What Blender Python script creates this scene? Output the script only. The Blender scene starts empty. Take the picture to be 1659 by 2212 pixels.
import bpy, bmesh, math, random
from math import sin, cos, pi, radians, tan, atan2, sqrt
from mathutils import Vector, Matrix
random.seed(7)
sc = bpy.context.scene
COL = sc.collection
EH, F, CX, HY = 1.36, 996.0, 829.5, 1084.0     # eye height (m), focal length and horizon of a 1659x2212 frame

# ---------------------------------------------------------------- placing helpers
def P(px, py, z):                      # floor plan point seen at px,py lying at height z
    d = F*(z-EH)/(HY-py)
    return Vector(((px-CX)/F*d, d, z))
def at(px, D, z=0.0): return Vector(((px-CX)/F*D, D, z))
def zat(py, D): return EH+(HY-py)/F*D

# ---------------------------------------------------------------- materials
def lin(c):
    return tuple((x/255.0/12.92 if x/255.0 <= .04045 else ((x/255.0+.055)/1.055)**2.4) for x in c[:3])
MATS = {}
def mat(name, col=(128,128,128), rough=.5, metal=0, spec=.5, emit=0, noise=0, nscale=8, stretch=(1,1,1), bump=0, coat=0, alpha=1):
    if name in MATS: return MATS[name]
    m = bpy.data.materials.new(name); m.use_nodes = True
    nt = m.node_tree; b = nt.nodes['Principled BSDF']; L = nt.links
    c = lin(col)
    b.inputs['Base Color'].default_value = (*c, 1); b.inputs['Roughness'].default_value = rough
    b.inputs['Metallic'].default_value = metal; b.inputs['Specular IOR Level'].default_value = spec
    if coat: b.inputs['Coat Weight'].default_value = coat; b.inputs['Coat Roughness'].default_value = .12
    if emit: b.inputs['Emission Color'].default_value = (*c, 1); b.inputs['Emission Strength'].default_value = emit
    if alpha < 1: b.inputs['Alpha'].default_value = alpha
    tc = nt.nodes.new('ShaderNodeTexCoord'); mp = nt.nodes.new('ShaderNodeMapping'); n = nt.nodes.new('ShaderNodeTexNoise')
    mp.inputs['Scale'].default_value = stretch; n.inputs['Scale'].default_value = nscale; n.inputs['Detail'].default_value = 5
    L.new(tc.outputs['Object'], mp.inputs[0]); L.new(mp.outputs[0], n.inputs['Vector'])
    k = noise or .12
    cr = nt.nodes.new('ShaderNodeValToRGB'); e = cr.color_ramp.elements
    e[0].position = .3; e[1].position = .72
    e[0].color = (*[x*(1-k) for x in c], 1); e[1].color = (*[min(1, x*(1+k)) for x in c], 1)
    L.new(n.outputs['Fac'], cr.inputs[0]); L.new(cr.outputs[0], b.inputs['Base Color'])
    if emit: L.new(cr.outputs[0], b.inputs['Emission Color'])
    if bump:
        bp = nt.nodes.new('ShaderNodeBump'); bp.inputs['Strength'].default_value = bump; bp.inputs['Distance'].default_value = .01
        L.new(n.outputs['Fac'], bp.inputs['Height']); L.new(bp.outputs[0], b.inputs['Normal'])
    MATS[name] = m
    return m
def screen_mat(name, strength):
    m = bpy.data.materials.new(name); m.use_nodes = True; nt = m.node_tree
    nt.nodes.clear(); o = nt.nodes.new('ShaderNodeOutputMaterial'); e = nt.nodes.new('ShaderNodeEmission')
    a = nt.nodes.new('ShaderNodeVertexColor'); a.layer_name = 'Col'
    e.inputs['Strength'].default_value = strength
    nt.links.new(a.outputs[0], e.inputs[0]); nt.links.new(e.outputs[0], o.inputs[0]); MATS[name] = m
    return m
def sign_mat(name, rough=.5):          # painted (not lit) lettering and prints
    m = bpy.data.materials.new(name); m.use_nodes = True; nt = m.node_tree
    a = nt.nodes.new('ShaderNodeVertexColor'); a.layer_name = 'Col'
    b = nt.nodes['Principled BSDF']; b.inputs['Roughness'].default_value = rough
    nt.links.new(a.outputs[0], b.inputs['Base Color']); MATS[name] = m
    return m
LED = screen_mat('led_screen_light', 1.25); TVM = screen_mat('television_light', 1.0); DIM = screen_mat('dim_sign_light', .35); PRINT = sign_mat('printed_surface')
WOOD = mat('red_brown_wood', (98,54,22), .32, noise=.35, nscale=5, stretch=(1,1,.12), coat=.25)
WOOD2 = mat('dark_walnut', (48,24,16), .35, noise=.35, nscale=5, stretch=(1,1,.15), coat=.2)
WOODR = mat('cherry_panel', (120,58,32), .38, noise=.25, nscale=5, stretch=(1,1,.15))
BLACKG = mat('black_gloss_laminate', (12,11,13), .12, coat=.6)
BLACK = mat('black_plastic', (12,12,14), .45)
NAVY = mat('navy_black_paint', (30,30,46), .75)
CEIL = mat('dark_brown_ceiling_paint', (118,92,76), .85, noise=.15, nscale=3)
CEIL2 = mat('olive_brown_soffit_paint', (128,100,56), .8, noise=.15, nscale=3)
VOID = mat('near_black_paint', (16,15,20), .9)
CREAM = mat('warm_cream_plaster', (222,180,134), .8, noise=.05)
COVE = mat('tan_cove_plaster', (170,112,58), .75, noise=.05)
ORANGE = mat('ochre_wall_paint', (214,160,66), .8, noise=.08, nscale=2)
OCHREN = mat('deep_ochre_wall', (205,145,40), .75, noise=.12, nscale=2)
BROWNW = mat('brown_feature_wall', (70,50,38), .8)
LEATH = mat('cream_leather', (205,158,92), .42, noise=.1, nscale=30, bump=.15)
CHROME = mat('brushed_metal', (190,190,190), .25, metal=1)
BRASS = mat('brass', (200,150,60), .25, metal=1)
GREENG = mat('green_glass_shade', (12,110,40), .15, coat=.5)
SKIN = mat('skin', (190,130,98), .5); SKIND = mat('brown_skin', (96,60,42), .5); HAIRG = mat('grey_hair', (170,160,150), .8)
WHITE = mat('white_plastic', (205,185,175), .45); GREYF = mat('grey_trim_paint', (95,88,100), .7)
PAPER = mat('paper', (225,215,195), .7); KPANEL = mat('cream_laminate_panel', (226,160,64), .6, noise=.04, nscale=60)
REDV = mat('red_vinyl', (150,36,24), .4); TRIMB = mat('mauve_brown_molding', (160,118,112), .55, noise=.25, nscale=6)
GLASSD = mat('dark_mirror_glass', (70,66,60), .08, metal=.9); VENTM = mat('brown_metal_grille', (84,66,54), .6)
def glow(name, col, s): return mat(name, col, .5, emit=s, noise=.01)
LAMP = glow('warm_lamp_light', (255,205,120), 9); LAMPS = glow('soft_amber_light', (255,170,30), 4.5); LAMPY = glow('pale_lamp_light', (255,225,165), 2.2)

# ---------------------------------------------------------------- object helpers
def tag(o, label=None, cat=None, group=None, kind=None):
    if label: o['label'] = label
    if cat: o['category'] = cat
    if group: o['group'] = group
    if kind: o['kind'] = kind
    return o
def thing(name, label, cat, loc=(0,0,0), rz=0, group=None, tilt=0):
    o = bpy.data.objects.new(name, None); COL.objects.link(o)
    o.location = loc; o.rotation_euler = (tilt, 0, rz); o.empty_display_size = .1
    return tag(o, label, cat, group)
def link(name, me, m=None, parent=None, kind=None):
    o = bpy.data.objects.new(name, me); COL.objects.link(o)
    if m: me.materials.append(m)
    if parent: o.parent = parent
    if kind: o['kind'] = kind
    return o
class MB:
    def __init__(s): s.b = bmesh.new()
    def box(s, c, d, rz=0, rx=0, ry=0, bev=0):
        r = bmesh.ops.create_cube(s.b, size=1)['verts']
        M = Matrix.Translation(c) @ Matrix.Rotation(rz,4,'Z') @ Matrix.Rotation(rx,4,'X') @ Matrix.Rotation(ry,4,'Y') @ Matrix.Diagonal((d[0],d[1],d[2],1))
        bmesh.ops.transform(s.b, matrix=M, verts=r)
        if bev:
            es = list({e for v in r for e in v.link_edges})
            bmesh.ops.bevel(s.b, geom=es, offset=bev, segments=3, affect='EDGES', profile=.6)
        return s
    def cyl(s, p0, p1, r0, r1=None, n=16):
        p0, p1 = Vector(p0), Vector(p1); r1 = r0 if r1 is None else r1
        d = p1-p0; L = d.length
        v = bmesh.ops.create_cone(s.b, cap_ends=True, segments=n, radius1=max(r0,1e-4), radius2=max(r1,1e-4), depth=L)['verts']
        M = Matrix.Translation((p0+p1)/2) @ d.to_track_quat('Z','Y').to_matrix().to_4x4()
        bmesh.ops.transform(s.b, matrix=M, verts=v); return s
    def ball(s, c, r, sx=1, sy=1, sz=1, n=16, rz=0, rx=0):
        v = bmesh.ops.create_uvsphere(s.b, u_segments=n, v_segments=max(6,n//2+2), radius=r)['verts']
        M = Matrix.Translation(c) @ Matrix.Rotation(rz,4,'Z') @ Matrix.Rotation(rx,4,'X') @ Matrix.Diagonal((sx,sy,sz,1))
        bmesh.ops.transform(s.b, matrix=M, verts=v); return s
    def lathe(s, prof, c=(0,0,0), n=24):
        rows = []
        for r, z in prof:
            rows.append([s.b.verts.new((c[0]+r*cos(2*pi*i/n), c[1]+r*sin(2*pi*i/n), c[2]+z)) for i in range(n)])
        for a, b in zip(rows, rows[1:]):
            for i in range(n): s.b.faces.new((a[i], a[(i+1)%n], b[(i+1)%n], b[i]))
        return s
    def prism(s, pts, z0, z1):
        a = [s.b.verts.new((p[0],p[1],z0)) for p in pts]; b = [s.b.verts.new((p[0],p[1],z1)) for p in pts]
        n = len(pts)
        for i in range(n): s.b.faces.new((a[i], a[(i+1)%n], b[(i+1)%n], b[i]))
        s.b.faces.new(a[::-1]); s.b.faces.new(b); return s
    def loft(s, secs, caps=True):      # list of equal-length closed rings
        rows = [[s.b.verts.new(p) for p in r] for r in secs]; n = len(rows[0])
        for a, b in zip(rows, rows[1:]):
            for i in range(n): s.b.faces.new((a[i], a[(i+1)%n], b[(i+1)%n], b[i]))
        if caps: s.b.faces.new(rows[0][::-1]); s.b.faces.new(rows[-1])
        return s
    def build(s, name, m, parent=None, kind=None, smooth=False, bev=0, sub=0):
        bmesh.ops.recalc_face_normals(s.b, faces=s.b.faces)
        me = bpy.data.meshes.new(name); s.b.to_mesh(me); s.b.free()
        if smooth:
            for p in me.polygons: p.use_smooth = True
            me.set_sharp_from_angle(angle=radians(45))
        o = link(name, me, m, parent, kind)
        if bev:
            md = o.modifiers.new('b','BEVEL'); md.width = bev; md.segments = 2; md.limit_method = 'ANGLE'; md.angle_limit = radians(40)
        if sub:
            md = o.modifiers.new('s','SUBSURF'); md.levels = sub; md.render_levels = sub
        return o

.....

__TASK INSTRUCTIONS__: Your task is to quote the lines above, beginning with the first and ending with the one that holds "EH, F, CX, HY".

__TASK OUTPUT__:
What Blender Python script creates this scene? Output the script only. The Blender scene starts empty. Take the picture to be 1659 by 2212 pixels.
import bpy, bmesh, math, random
from math import sin, cos, pi, radians, tan, atan2, sqrt
from mathutils import Vector, Matrix
random.seed(7)
sc = bpy.context.scene
COL = sc.collection
EH, F, CX, HY = 1.36, 996.0, 829.5, 1084.0     # eye height (m), focal length and horizon of a 1659x2212 frame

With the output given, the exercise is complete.